June 16th, 2024

NDP leadership race in final stage

By Al Beeber - Lethbridge Herald on June 5, 2024.

LETHBRIDGE HERALDabeeber@lethbridgeherald.com

The last debate is behind them and the four contenders for the leadership of the Alberta NDP are heading into the final stretch of the campaign.

Voting started Monday and in what the party is calling a historic day, by 3:30 p.m. of the 85,000 Alberta NDP members, 11,633 had already cast ballots.

The new leader will be announced on June 22 during a “leadership premiere weekend” in Calgary where party members will honour outgoing leader Rachel Notley and celebrate her successor.

The four contenders for the party leadership include former Calgary mayor Naheed Nenshi, Jodi Calahoo Stonehouse, Sarah Hoffman and Kathleen Ganley.

Ganley on Monday said in a phone interview from Edmonton that candidates will be busy in coming days on the phone and meeting with members to ensure they follow through on their committed support.

Party members can submit their ranked ballots online, by phone or by mail. Mailed ballots have to be sent by June 17.

The online method of voting is probably the easiest, said Ganley.

With the preferential ballot system, the new party leader will have to earn more than 50 per cent of all cast votes.

In the first round of voting, the first choice indicated on ballots will be counted as a vote for that contender.

The candidate with the fewest votes will be eliminated from the race if nobody has achieved that mark after the initial count.

“Ballots cast for the eliminated contestant will then be re-counted for their next highest preference for a contestant who has not been eliminated. Ballots that indicate their first choice for a contestant that has not been eliminated will continue to be counted for their first-choice contestant in subsequent voting rounds unless that contestant is eliminated because they receive the fewest votes in that round,” state the official rules.

“Voting rounds will continue in this manner until one contestant receives votes from 50 per cent plus 1 of the eligible ballots cast. The most preferred eligible contestant indicated on the ballot will be determined to be the vote for that ballot.”

Ganley said while the leadership hopefuls are united on some issues, they are divided on others.

At the final debate in Edmonton, all candidates did a good job of putting forward their vision for the party, Ganley said.

“We share most of the same values. I think there were some obvious differences in terms of relationships to the federal party, policies that we’re putting forward” and there were different theories on how to win the election, Ganley added.

Ganley believes most people who joined the party in recent weeks were already supporters in some way already.

“I think what this race has done is it has just given the membership a little bit extra value to it if you will.
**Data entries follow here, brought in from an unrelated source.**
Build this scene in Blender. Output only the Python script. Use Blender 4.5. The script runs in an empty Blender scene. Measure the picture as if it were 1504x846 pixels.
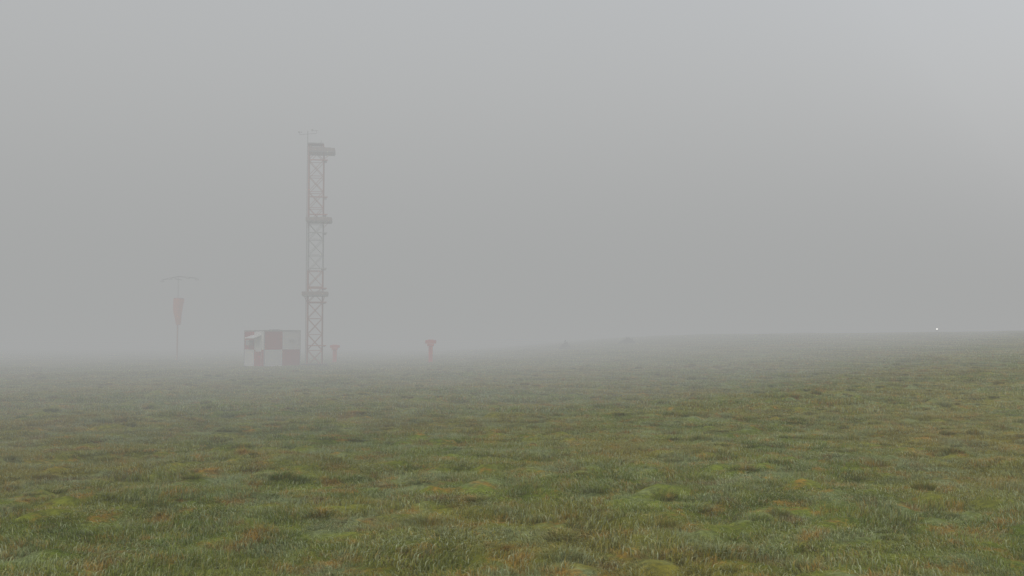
import bpy, math, random
import numpy as np
from mathutils import Vector, Matrix
random.seed(7); rng=np.random.default_rng(11)
S=bpy.context.scene; C=bpy.data.collections; root=S.collection

# ---------------------------------------------------------------- terrain
_w=[]
r0=np.random.default_rng(5)
for lam,amp,n in ((9.0,.035,5),(3.6,.022,7),(1.7,.022,9),(.8,.023,9),(.45,.014,8)):
    for i in range(n):
        a=r0.uniform(0,math.tau); k=math.tau/(lam*r0.uniform(.75,1.35))
        _w.append((k*math.cos(a),k*math.sin(a),r0.uniform(0,math.tau),amp*r0.uniform(.5,1)))
def sst(a,b,v):
    t=np.clip((v-a)/(b-a),0,1); return t*t*(3-2*t)
def ground_z(x,y,bumps=True):
    x=np.asarray(x,float); y=np.asarray(y,float)
    z=(2.12+.010*np.clip(x,-20,80))*sst(14,132,y)*sst(-15,26,x)
    z=z-np.clip(y-140,0,None)*.003*sst(-10,40,x)
    if bumps:
        for kx,ky,p,a in _w: z=z+a*.8*np.sin(kx*x+ky*y+p)
    return z

# ---------------------------------------------------------------- materials
def newmat(name):
    m=bpy.data.materials.new(name); m.use_nodes=True
    nt=m.node_tree; nt.nodes.clear(); return m,nt
def N(nt,t,**k):
    n=nt.nodes.new(t)
    for a,b in k.items(): setattr(n,a,b)
    return n
def mixc(nt,fac,a,b,mode='MIX'):
    n=N(nt,'ShaderNodeMix',data_type='RGBA',blend_type=mode)
    for sock,v in ((0,fac),(6,a),(7,b)):
        if hasattr(v,'is_linked'): nt.links.new(v,n.inputs[sock])
        else: n.inputs[sock].default_value=v if sock==0 else (*v,1)
    return n.outputs[2]
def noise(nt,vec,scale,detail=3,rough=.55):
    n=N(nt,'ShaderNodeTexNoise'); n.inputs['Scale'].default_value=scale
    n.inputs['Detail'].default_value=detail; n.inputs['Roughness'].default_value=rough
    nt.links.new(vec,n.inputs['Vector']); return n.outputs['Fac']
def ramp(nt,v,a,b,lo=0,hi=1):
    n=N(nt,'ShaderNodeMapRange'); n.clamp=True
    n.inputs[1].default_value=a; n.inputs[2].default_value=b
    n.inputs[3].default_value=lo; n.inputs[4].default_value=hi
    nt.links.new(v,n.inputs[0]); return n.outputs[0]
def shift(nt,pos,o):
    v=N(nt,'ShaderNodeVectorMath',operation='ADD'); v.inputs[1].default_value=o; nt.links.new(pos,v.inputs[0]); return v.outputs[0]

def grass_colour(nt):
    pos=N(nt,'ShaderNodeNewGeometry').outputs['Position']
    dark=(.160,.225,.016); mid=(.280,.345,.040); dew=(.36,.43,.21); straw=(.50,.29,.045); olive=(.40,.31,.045); brown=(.26,.16,.04)
    c=mixc(nt,ramp(nt,noise(nt,pos,1.6,5),.42,.58),dark,mid)
    c=mixc(nt,ramp(nt,noise(nt,pos,.16,3),.43,.66,0,.75),c,olive)
    c=mixc(nt,ramp(nt,noise(nt,pos,.9,5,.65),.50,.62,0,.75),c,dew)
    c=mixc(nt,ramp(nt,noise(nt,shift(nt,pos,(37,11,3)),1.9,5,.7),.53,.63,0,.9),c,straw)
    c=mixc(nt,ramp(nt,noise(nt,shift(nt,pos,(-7,61,9)),1.2,5,.7),.57,.66,0,.85),c,brown)
    return c,pos

gm,nt=newmat('grass_blades')
c,pos=grass_colour(nt)
at=N(nt,'ShaderNodeAttribute',attribute_name='rnd'); ah=N(nt,'ShaderNodeAttribute',attribute_name='hfrac')
c=mixc(nt,ramp(nt,at.outputs['Fac'],.86,1,0,.8),c,(.58,.44,.15))
c=mixc(nt,ramp(nt,at.outputs['Fac'],.34,0,0,.95),c,(.60,.68,.42))
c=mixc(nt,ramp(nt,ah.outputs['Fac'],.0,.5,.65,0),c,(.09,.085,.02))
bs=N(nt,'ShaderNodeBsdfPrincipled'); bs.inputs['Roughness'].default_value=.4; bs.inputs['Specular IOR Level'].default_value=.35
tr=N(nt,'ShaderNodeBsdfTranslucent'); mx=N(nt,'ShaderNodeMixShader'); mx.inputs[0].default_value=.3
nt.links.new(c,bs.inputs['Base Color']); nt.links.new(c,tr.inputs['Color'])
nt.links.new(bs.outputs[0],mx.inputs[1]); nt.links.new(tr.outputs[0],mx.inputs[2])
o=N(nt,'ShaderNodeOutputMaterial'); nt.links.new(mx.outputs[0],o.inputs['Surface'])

gr,nt=newmat('turf')
c,pos=grass_colour(nt)
c=mixc(nt,ramp(nt,noise(nt,pos,14,4,.7),.35,.65,.15,.75),c,(.055,.065,.018))
bs=N(nt,'ShaderNodeBsdfPrincipled'); bs.inputs['Roughness'].default_value=.95; bs.inputs['Specular IOR Level'].default_value=.1
bp=N(nt,'ShaderNodeBump'); bp.inputs['Strength'].default_value=.7; bp.inputs['Distance'].default_value=.05
nt.links.new(noise(nt,pos,9,5,.7),bp.inputs['Height']); nt.links.new(bp.outputs[0],bs.inputs['Normal'])
nt.links.new(c,bs.inputs['Base Color'])
o=N(nt,'ShaderNodeOutputMaterial'); nt.links.new(bs.outputs[0],o.inputs['Surface'])

def paint(name,col,dirt=(.12,.10,.08),amt=.35,rough=.55,metal=0,scale=3):
    m,nt=newmat(name)
    tc=N(nt,'ShaderNodeTexCoord').outputs['Object']
    mp=N(nt,'ShaderNodeMapping'); mp.inputs['Scale'].default_value=(1,1,.25); nt.links.new(tc,mp.inputs['Vector'])
    c=mixc(nt,ramp(nt,noise(nt,mp.outputs[0],scale,6,.65),.5,.78,0,amt),col,dirt)
    b=N(nt,'ShaderNodeBsdfPrincipled'); b.inputs['Roughness'].default_value=rough; b.inputs['Metallic'].default_value=metal
    nt.links.new(c,b.inputs['Base Color'])
    o=N(nt,'ShaderNodeOutputMaterial'); nt.links.new(b.outputs[0],o.inputs['Surface']); return m
RED=paint('red_paint',(.44,.04,.04),amt=.2); WHITE=paint('white_paint',(.82,.82,.81),amt=.15)
PRED=paint('post_red',(.78,.06,.025),amt=.05)
MRED=paint('mast_red',(.50,.19,.13)); MWH=paint('mast_white',(.50,.50,.49),amt=.2); GREY=paint('galvanised_steel',(.42,.42,.42))
DECK=paint('deck_panels',(.40,.32,.29)); CONC=paint('concrete',(.12,.11,.10),dirt=(.06,.06,.05)); DARK=paint('dark_rubber',(.03,.03,.03))
ORANGE=paint('orange_fabric',(.80,.17,.06),amt=.05,rough=.9)
LENS,nt=newmat('lit_lens'); e=N(nt,'ShaderNodeEmission'); e.inputs[0].default_value=(1,.97,.9,1); e.inputs[1].default_value=5
o=N(nt,'ShaderNodeOutputMaterial'); nt.links.new(e.outputs[0],o.inputs['Surface'])

# ---------------------------------------------------------------- mesh helpers
class MB:
    def __init__(s): s.v=[];s.f=[];s.m=[];s.mats=[];s.sm=[]
    def mi(s,m):
        if m not in s.mats: s.mats.append(m)
        return s.mats.index(m)
    def add(s,vs,fs,m,smooth=False):
        b=len(s.v); s.v+= [tuple(x) for x in vs]; k=s.mi(m)
        for f in fs: s.f.append(tuple(b+i for i in f)); s.m.append(k); s.sm.append(smooth)
    def beam(s,a,b,r,m,n=6,r2=None):
        a=Vector(a);b=Vector(b); d=(b-a); q=d.to_track_quat('Z','Y'); r2=r if r2 is None else r2
        vs=[]
        for p,rr in((a,r),(b,r2)):
            for i in range(n):
                t=math.tau*i/n; vs.append(p+q@Vector((rr*math.cos(t),rr*math.sin(t),0)))
        fs=[(i,(i+1)%n,n+(i+1)%n,n+i) for i in range(n)]+[tuple(range(n-1,-1,-1)),tuple(range(n,2*n))]
        s.add(vs,fs,m,False)
    def box(s,c,d,m,rz=0,rx=0,ry=0):
        M=Matrix.Translation(Vector(c))@Matrix.Rotation(rz,4,'Z')@Matrix.Rotation(rx,4,'X')@Matrix.Rotation(ry,4,'Y')
        vs=[M@Vector((x*d[0]/2,y*d[1]/2,z*d[2]/2)) for z in(-1,1) for x,y in((-1,-1),(1,-1),(1,1),(-1,1))]
        s.add(vs,[(3,2,1,0),(4,5,6,7),(0,1,5,4),(1,2,6,5),(2,3,7,6),(3,0,4,7)],m)
    def revolve(s,c,prof,m,n=16,smooth=True,fold=0):
        vs=[]
        for k,(r,z) in enumerate(prof):
            for i in range(n):
                t=math.tau*i/n; rr=r*(1+fold*math.sin(3*t+z*2.2)+fold*.6*math.sin(5*t-z*3))
                vs.append((c[0]+rr*math.cos(t),c[1]+rr*math.sin(t),c[2]+z))
        fs=[]
        for k in range(len(prof)-1):
            for i in range(n):
                j=(i+1)%n; fs.append((k*n+i,k*n+j,(k+1)*n+j,(k+1)*n+i))
        s.add(vs,fs,m,smooth)
    def obj(s,name,parent=None,bevel=0):
        me=bpy.data.meshes.new(name); me.from_pydata(s.v,[],s.f)
        for m in s.mats: me.materials.append(m)
        me.polygons.foreach_set('material_index',s.m); me.polygons.foreach_set('use_smooth',s.sm); me.update()
        o=bpy.data.objects.new(name,me); root.objects.link(o)
        if parent: o.parent=parent
        if bevel:
            b=o.modifiers.new('b','BEVEL'); b.width=bevel; b.segments=2; b.limit_method='ANGLE'
        return o
def empty(name,loc,rz=0):
    e=bpy.data.objects.new(name,None); root.objects.link(e); e.location=loc; e.rotation_euler=(0,0,rz); e.empty_display_size=.3; return e

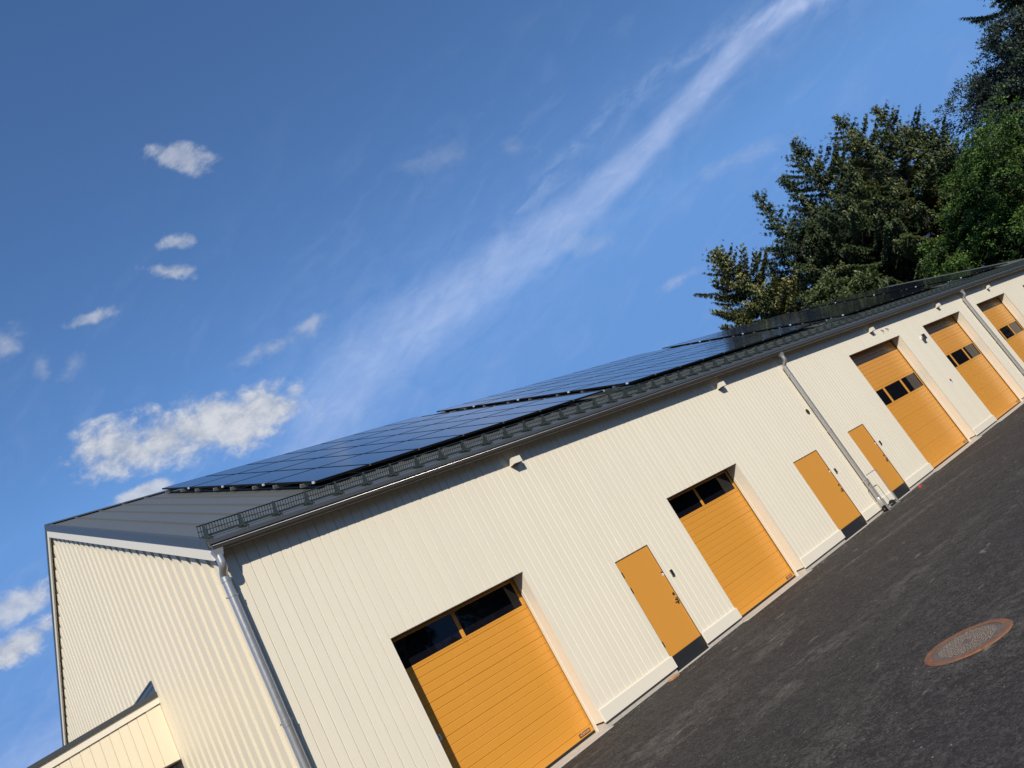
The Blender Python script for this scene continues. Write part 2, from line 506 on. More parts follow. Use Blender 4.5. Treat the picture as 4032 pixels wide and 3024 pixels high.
GAR = [(1.902, 4.655, 2.709, 1), (8.936, 11.689, 2.709, 1), (19.897, 24.016, 4.065, 2), (26.263, 30.382, 4.065, 2),
       (32.557, 36.676, 4.065, 2), (39.74, 43.86, 4.065, 2)]
ENT = [(6.691, 7.691), (13.762, 15.046), (16.965, 17.992)]
PT, PB = 2.092, -.104
openings = [(a, b, c) for a, b, c, _ in GAR] + [(a, b, PT) for a, b in ENT]
openings.sort()

# ---- front wall of vertical tongue-and-groove boards
WB, WT = -.02, 4.852
fw = MB()
pitch, offx = .1593, .154
def wall_seg(xa, xb, z0, z1, la=True, lb=True):
    """one board; la / lb tell whether its left / right edge carries the chamfer"""
    e = .0078
    pr = []
    pr += [(xa - .0002, .0150), (xa + .0024, .0150), (xa + e, .0)] if la else [(xa, .0)]
    pr += [(xb - e, .0), (xb - .0024, .0150), (xb + .0002, .0150)] if lb else [(xb, .0)]
    fw.prism_z(pr, z0, z1)
GX = .030                       # outer face of the gable boards
edges = [GX + .002] + [offx + pitch * k for k in range(0, int((LX - offx) / pitch) + 1)] + [LX - GX - .002]
for xa, xb in zip(edges[:-1], edges[1:]):
    if xb - xa < .02: continue
    hit = [o for o in openings if o[0] < xb - 1e-6 and o[1] > xa + 1e-6]
    if not hit:
        wall_seg(xa, xb, WB, WT); continue
    o = hit[0]
    wall_seg(xa, xb, o[2], WT)
    if o[0] > xa + .021: wall_seg(xa, o[0], WB, o[2], True, False)
    if o[1] < xb - .021: wall_seg(o[1], xb, WB, o[2], False, True)
fw.build('front_wall', M['front'], bld)
# wall core with the openings (closes the building)
core = MB()
last = GX + .06
for a, b, t in openings + [(LX - GX - .06, LX, 99)]:
    core.box(last, a - .012, .0165, .30, WB + .01, WT)
    if t < 50: core.box(a - .012, b + .012, .0165, .30, t + .004, WT)
    last = b + .012
core.build('wall_core', M['lintel'], bld)

# ---- plinth under the boards and baseboards over it
xs = [0.0] + [q for o in openings for q in o[:2]] + [LX]
segs = [(xs[i], xs[i + 1]) for i in range(0, len(xs), 2)]
segs[0] = (GX, segs[0][1]); segs[-1] = (segs[-1][0], LX - GX)
for a, b in segs:
    MB().box(a, b, .012, .33, GZ - .05, WB - .002).build('plinth', M['conc'], bld)
for a, b in segs:
    ent_l = any(abs(a - e[1]) < .01 for e in ENT); ent_r = any(abs(b - e[0]) < .01 for e in ENT)
    mb = MB()
    mb.bbox(a + (.0 if not ent_l else -.004), b - (.0 if not ent_r else -.004), -.032, -.001, -.024, .192, .006)
    mb.build('baseboard', M['trim'], bld)
    if ent_l:
        k = MB(); k.box(a - .012, a + .028, -.012, -.002, .196, PT)
        # narrow casing strip beside the entrance doors
        k.build('door_casing', M['trim'], bld)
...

A lot of people have gone out and got a membership who were previously supportive,’ said Ganley.

Some of those people will be disaffected supporters of the UCP or other parties but most were already involved with the NDP, the Calgary MLA added.

For Ganley, among the key issues she’s emphasizing on to gain support is that the party wins the next election by working as a team.

“It’s not about one person, one big name, it’s about making sure we elevate everyone and that we really build a movement that can govern this province in the long-term. And I think the other thing is we have done historically a very good job of attacking the UCP – it’s not a thing we’ve ever been shy about – but what we haven’t done as good a job of I’d say in the last two elections is putting forward a really concrete offer to people on the things that are most important to them,” such as the economy, said Ganley.

“That’s exactly what I’m trying to do. I’m trying to show people what I think we need to do in the next election which is give people a really clear vision of what we would do for them and I’m very hopeful because I’ve been resonating with a lot of people,’ the candidate added.

Ganley is feeling optimistic about her chances.

“This has been an incredible experience. We’ve identified tens of thousands of supporters so that’s been absolutely amazing.”

Ganley said the party is increasing its support grow outside of the major centres of Calgary – where it has also increased – and Edmonton.

“Significant growth in some ridings so I think that is really, really important,” added Ganley.

She agrees with former leadership candidate Gil McGowan that people who identify as more middle class or are university educated tended to vote for the NDP in the last election but the party lost voters who identified more as working class.

And the reason for that, Ganley said, is the party doesn’t talk about the issues that are important to them, instead putting more emphasis on academic issues, which she also believes are important.

And while such matters as democracy and health care systems are important, the party does have to address issues impacting people who are struggling to pay their rent and buy groceries every month.

The UCP is talking about these matters which makes people feel their concerns are validated, Ganley said.

“We don’t combat that by attacking the UCP harder, we combat that by giving them an actual answer to what we’re going to do.”